John Carpay of the Justice Centre for Constitutional Freedoms said freedom of expression is like a muscle that must be exercised to grow stronger. Photo by Deborah Gyapong

The fight never ends for free speech, say panelists at Manning conference

By 
  • March 1, 2017

OTTAWA – Freedom of expression on university campuses must be fought for despite threats said a Censorship on Campus panel Feb. 25 at the Manning Centre Conference.

John Carpay, president of the Justice Centre for Constitutional Freedoms, said his organization has helped a number of pro-life groups successfully sue student councils that have prevented them from obtaining official club status.

However, Carpay has observed a new trend for pro-life clubs. They get status, but if they book a speaker, authorities are “letting the mob enforce” political correctness by not doing anything to stop groups actively shutting speakers down.

“This is going to have a huge impact on the rule of law,” Carpay said.

At the University of Alberta, a pro-life club was told if it wanted to have a speaker, it must pay $17,000 upfront for security, he said.

Carpay had several suggestions on what must be done to push back.

“Exercise your free expression rights,” Carpay said, comparing free expression to a muscle that becomes weak and atrophied if not used, but stronger the more it’s exercised.

“Do not be intimidated by name-calling,” he said. “If you self-censor, you are giving ground to the enemies of freedom. It’s better to die standing than to live on your knees.”

Come to the defense of others even if you disagree with their opinions, he said. He pointed out the Justice Centre does not take a position on the issue of abortion, but defends campus pro-life groups because their free expression is being curtailed.

“It’s powerful when you say ‘I don’t agree with that viewpoint, but they have a right to say it,’” he said.

Carpay urged people to sign a Justice Centre petition to “remove taxpayer funding from universities that perpetuate censorship.”

Universities receive $13 billion in taxpayer dollars, but they are engaging in fraud if they say they foster free inquiry while suppressing freedom of expression on campus, he said.

He urged people to support groups like his that fight for freedom of expression, noting they depend on small donations of $100 to $500 to survive.

“When you are in a position where your freedoms are being violated, stand your ground,” he said. “Do not capitulate on the fundamental grounds of freedom of expression.”

University of Toronto professor Jordan Peterson, who risked losing his job over videos he had posted protesting against the totalitarian imposition of transgender pronouns by human rights commissions, joined Carpay in urging people to speak up truthfully.

Peterson blamed the suppression of freedom of speech on postmodernism, a nihilistic philosophy that dominates the humanities and social sciences in academia. “You are up against it far more than you think,” he said.

“Postmodernism is totally opposed to western civilization,” he said. Postmodernism does “not believe in the individual; it does not believe in logic,” and it does “not believe in dialog.”

It doesn’t “agree with letting people speak,” he said.

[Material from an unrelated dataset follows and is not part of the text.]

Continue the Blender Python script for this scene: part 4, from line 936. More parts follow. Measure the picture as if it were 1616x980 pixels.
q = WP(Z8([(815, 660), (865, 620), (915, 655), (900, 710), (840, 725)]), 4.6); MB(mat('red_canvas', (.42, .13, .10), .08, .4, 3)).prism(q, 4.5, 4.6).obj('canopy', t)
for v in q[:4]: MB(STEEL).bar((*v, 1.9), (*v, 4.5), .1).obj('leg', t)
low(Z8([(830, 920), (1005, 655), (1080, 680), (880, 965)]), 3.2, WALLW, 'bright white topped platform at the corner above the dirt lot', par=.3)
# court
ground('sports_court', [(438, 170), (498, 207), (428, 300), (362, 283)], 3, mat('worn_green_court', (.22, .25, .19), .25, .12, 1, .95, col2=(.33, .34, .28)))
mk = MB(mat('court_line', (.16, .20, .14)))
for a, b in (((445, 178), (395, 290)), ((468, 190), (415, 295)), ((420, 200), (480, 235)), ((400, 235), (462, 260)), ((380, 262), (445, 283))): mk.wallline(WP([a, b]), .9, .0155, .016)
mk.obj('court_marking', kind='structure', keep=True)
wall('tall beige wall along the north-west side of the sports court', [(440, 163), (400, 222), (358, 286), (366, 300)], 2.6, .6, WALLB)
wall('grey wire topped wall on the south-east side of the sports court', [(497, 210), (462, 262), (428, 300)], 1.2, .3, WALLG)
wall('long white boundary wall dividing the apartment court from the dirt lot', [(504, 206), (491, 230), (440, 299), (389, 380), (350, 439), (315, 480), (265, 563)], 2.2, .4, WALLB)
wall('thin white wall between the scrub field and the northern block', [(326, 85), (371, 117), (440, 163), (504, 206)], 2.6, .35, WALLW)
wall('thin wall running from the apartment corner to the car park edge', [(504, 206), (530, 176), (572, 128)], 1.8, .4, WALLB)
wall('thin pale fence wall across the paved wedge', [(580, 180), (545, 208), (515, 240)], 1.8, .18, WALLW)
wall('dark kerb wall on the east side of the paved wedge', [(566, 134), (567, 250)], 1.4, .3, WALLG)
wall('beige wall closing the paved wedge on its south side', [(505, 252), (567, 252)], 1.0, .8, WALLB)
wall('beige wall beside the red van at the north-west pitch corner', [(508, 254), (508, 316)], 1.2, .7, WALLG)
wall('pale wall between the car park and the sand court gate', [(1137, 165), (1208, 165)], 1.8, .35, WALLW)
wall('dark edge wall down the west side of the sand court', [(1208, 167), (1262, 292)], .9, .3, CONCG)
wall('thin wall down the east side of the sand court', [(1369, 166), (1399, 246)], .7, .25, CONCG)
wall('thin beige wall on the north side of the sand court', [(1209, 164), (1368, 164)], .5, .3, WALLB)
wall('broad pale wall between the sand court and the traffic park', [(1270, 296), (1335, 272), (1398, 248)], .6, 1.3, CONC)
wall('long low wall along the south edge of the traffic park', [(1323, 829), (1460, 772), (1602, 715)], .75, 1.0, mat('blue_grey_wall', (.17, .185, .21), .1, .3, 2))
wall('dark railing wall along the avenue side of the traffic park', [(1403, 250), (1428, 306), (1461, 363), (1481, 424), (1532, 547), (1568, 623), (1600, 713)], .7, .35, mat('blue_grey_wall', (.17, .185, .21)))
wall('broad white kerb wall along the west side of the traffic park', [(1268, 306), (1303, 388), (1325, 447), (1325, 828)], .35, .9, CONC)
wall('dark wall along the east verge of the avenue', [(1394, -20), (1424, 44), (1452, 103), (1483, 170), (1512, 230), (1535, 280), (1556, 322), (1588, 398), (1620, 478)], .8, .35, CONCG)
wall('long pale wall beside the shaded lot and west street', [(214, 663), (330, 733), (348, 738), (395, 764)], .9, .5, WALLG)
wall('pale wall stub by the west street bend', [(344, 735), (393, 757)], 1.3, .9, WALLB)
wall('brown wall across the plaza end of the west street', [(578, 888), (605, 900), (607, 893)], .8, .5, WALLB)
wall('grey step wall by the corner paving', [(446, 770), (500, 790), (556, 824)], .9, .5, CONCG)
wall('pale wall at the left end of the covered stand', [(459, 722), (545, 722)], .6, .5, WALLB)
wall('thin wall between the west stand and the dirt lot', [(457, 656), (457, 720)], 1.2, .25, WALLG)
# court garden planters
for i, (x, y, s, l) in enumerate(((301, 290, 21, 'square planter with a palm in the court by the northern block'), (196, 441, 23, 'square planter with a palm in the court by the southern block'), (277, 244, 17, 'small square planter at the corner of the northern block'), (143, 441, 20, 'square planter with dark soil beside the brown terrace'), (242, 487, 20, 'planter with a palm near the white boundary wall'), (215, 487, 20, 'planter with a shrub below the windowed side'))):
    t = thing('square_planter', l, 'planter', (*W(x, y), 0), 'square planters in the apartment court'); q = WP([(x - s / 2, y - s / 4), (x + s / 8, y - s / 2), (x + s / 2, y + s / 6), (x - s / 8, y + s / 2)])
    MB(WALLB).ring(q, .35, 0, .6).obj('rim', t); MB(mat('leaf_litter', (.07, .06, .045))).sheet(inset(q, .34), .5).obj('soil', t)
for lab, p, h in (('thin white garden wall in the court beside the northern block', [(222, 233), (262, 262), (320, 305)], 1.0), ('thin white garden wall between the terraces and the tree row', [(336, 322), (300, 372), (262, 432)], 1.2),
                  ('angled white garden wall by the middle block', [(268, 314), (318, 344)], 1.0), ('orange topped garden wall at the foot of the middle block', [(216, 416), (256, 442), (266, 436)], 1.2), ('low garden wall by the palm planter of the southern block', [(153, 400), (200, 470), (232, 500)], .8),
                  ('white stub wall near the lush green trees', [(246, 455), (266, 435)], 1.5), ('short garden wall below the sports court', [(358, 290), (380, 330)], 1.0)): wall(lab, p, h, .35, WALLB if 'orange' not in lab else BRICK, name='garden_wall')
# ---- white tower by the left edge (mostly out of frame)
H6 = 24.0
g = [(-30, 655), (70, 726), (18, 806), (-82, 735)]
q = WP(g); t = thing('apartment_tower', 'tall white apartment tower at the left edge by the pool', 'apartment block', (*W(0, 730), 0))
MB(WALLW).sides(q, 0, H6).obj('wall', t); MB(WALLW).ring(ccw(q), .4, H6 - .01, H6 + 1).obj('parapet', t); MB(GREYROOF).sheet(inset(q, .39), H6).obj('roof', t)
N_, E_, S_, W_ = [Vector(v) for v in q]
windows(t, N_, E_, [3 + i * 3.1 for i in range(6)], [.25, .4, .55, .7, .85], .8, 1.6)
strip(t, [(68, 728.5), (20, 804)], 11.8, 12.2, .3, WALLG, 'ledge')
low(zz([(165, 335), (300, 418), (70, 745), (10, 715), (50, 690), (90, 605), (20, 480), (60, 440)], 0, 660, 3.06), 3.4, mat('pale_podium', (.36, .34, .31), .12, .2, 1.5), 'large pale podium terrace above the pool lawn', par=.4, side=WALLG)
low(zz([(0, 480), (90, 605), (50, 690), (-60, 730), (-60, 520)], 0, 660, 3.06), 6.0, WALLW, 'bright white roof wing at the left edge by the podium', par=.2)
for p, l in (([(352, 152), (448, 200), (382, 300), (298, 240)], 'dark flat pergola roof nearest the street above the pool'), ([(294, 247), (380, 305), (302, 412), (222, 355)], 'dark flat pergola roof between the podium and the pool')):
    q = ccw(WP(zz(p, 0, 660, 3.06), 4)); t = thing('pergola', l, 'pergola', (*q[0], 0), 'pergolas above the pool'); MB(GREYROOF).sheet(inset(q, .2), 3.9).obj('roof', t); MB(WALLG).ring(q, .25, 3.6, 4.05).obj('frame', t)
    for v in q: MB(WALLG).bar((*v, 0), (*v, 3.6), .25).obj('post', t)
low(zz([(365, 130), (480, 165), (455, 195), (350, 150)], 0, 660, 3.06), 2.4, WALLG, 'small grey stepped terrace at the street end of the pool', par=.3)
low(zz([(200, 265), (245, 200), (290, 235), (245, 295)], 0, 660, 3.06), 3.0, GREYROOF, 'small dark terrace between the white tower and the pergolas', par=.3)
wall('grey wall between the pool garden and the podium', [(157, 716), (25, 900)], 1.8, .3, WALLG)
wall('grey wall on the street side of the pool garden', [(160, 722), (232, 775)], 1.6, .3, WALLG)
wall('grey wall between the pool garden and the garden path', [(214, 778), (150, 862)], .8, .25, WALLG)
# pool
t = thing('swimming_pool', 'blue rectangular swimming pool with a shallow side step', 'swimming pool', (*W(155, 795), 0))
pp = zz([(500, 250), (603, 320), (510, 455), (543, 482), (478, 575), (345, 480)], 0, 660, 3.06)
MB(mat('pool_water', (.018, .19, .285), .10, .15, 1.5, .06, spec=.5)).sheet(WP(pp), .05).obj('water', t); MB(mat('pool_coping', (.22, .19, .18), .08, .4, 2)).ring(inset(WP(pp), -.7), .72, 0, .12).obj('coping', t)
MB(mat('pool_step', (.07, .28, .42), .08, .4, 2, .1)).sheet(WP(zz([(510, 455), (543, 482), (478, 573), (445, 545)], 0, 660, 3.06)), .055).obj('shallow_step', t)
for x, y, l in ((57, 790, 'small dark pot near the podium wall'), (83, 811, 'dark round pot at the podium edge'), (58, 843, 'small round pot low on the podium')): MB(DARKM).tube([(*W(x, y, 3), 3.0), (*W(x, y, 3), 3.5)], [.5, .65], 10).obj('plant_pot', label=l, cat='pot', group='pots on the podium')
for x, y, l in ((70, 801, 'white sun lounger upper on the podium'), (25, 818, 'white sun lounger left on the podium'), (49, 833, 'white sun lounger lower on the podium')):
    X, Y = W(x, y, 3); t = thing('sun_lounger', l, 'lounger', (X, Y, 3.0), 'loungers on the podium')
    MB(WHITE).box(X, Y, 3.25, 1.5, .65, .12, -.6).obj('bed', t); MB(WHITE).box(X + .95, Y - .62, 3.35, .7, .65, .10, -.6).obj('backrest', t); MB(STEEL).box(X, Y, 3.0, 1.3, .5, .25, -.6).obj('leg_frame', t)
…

Almost all education faculties have been infiltrated with this neo-Marxist agenda, and are interested in indoctrination rather than education, he said.

“Our society has to figure out how to stop shunting public money to left wing groups,” he said.

While admitting western civilization has its flaws, Peterson said, “You are heirs to a great tradition.”

Though not perfect, “it is superior to anything else that has ever been produced.”

“It is time for conservatives to stop apologizing for being conservative,” Peterson said. “They read apology as an admission of guilt.”

Peterson said those who speak up will pay a price, but they will also pay a price for not speaking up.

“Tell the truth,” Peterson said. “The truth redeems the world from hell.”